Monday, March 19, 2018

Young Adult hangs on to his juvenile Mindset

When you've been a teacher that had to deal with the emotional difficulties confronting teenagers and young adults, and when you've made it your hobby to study the behavior exhibited by the higher primates, you discover a striking similarity between the conduct of the two.

You come to realize that even the most ferocious of bullies fear getting into a fight against an opponent no matter how small and weak he may appear. In fact, most bullies prefer to stage threatening theatrics hoping to intimidate the opponent and scare him enough that he'll go away, thus avoid having a fight.

After reading a number of articles written by Matthew Continetti, you become aware of the reality that he is a young adult whose mindset is still rooted in his adolescent years. This reality has revealed itself once again in the article he wrote under the title: “So Long to the Iran Deal,” published on March 18, 2018 in National Review Online.
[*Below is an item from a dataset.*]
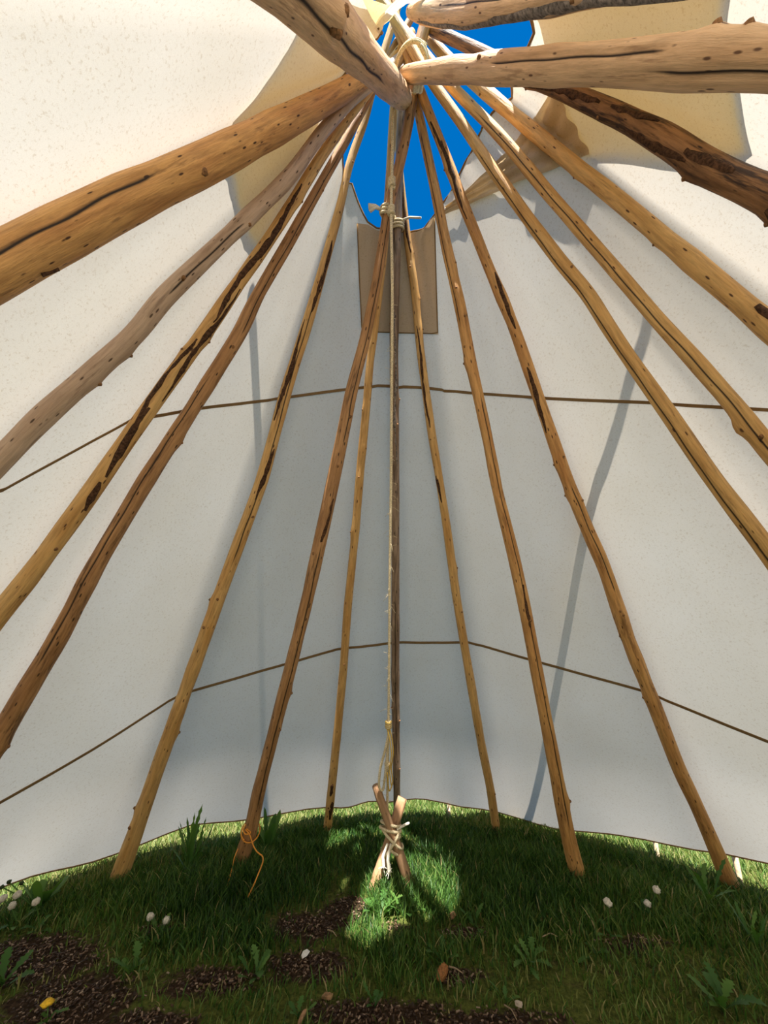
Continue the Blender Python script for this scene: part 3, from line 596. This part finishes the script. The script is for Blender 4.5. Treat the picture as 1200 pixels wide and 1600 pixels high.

What you'll discover in that article is a mentally active young man named Matthew. He is looking at the antics of a grown man, Donald Trump, that happens to be President of the United States; an individual whose life story and ascendance to the highest office in the land have been unusual. Unable to see deep into the President's domestic or foreign game plans, young Matthew interprets the man’s outward behavior in accordance with the principles that used to motivate him and the schoolboys he used to hang around with not long ago.

And like the bully who would rather intimidate than fight an opponent, Matthew Continetti has kept another trait from his adolescent years. It is that he worships every role model he dreams of emulating someday. Right now, he views Donald Trump as the omnipotent bully that makes his opponents cower and submit, or run away each time that he raises his voice and roars. As it happens, this is the cartoon-like, superficial image of Donald Trump that Continetti has painted in his article.

Euphoric about President Trump firing the dovish Rex Tillerson as Secretary of State, replacing him with the apparently hawkish Mike Pompeo, the boyish-at-heart Matthew Continetti jubilantly declared that “the Iran deal may not last much longer than Tillerson.” Mixing irrelevant information already in the public domain with fantasy he fabricated in his own mind, Continetti reached the conclusion that, “Pompeo will give Iran's rulers plenty of reasons to worry. They already have plenty to worry about … inflation, a banking crisis, additional sanctions and the threat of military action, will make their problems worse,” he went on to say.

This being his interpretation of what he believes he is seeing, the boy Matthew switched to the speculative mode and attributed to himself the qualities he imagines characterize the Trump-Pompeo team. Thus, speaking about himself using the pseudonym Pompeo, the boy started to design a strategy in his own mind; one that will take on America's enemies and beat them. The first that he decreed was this: “What [Matthew] Pompeo can do is shift the conflict into terrain of OUR choosing, and decide it on OUR terms”.

He went on to explain his strategy as follows: “Deterrence is based on fear of reprisal. We have seen this process at work in the Korean peninsula, where OUR threats of fire and fury have backed Kim Jong Un into an apparent willingness to negotiate … What is amazing to ME is that so many Americans seem not to understand the basic concept underlying deterrence that has guided American foreign policy for decades”.

And this is where Matthew proved himself to be as wet as a baby whose nanny forgot to put him in diaper. The fact is that the North Koreans were not deterred in the 1950s, the North Vietnamese were not in the 1960s, the Soviets were not in the 1970s, the Iranians were not in the 1980s, the Serbians were not in the 1990s, the Iraqis were not in the 2000s and the Syrians were not in the 2010s.

Continetti went on to speculate that because “Iranian fast boats that have plagued traffic in the Persian Gulf stopped their provocations,” meant that the Iranians were anxious about what Trump and Mattis might do to them. He went on to fantasize, “might not the presence at the table of Pompeo spook the Iranians even further?”

No, the Iranians were not spooked today anymore than they were by Ronald Reagan when he quietly negotiated the release of American embassy hostages in return for weapons. And neither has Kim Jong Un been spooked into negotiating the way that the boy Matthew believes he did.

When he'll have lived long enough to realize that most of what's important in world affairs is negotiated away from the eyes of little guys who are more of a nuisance than a beacon of light, Matthew should stop speculating and start learning how to be a journalist. Till then, he should leave the analysis of subjects concerning war and peace to grownups.